Si miro hacia abajo veo mi calle y a los transeúntes, personas como yo, con gesto relajado en ocasiones y a veces hosco, como enfadados con el mundo. Algunos pasean a su perro sujeto con una cadena, le dan órdenes, lo retienen con firmeza si consideran que se aleja demasiado pero el animal no se encabrita, asume su rol de acompañante de una especie tan rara como la humana (juraría que el resto de especies tienden por naturaleza a vivir sin preocupaciones, ni juicios constantes).
Vuelvo la vista al frente, no merece la pena mirar hacia abajo. Puedo ver a unos pájaros que planean con maestría para finalmente reposar en las ramas de los árboles, un estallido floral sobre las berzas de mi huerto, también una autopista con eterna circulación que tiendo a ignorar, y me llama mucho la atención el cielo, de un azul tan intenso y brillante que ahora mismo me baña en claridad, física y mental. Podría estar haciendo muchas cosas y sin embargo aquí estoy, contemplando lo que me rodea o mejor dicho lo que quiero ver de lo que me rodea. Si algo se torciese por este descanso que me da alegría y me apacigua, ya se resolverá, ahora mismo lo tengo claro.
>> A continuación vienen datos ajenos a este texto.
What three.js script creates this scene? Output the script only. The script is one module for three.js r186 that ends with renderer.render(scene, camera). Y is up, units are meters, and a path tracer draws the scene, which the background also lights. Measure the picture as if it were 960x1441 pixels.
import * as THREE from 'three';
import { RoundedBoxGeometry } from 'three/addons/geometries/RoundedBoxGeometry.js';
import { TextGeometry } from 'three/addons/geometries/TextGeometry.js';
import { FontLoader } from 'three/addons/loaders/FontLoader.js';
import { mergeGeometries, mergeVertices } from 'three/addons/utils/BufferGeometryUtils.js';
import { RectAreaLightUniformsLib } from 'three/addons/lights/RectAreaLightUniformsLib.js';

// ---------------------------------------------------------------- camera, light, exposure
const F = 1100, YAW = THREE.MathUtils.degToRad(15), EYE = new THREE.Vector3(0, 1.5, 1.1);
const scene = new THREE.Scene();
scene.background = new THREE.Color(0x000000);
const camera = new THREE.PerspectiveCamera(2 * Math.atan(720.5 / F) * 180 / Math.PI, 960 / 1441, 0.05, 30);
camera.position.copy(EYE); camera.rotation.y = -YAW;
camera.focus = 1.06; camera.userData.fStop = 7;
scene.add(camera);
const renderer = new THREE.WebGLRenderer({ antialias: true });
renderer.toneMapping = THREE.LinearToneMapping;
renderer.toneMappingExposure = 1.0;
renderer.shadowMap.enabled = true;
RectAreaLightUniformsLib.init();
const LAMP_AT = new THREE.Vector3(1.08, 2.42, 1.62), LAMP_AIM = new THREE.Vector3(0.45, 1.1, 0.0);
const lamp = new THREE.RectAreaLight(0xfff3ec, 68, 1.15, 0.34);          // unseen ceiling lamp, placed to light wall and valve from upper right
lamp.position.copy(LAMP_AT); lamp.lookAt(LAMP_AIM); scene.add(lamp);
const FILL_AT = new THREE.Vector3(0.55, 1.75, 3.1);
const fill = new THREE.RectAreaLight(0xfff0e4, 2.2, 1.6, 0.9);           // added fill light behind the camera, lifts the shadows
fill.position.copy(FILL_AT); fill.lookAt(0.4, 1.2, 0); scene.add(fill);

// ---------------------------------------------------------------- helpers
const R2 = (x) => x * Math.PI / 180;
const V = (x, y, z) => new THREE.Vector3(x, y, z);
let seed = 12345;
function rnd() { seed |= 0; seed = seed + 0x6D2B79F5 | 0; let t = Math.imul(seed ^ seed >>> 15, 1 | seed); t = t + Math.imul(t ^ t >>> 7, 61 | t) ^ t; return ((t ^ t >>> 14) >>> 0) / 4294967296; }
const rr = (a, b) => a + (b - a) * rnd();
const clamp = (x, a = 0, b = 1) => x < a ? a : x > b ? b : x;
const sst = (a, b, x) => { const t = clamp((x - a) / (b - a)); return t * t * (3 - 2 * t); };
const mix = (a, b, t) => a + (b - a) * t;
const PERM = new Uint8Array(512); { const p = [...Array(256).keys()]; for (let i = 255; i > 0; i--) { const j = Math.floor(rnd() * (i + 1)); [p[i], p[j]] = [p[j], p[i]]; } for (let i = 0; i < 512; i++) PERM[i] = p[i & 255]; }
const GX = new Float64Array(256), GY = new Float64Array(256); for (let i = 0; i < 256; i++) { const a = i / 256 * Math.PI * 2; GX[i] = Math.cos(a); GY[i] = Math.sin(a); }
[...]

Estoy hastiada de los "tengo que" constantes del día a día y me declaro insumisa de tanta obligación autoimpuesta. La vida discurre como agua entre los dedos y pensándolo bien yo solo aspiro a ser como el resto de la creación no humana. Cada vez me identifico menos con mi especie, y a veces tengo la sensación de no querer formar parte de este tinglado que hemos montado los "cabecillas de la creación".
Estoy deseando que llegue junio y volver a hacer el camino de Santiago, y escaparme de la prisión cotidiana para saborear la vida sin prisas. Resulta sorprendente y emocionante pensar que tras una larga espera, por fin se acerca el momento de experimentar esa libertad difícil de explicar.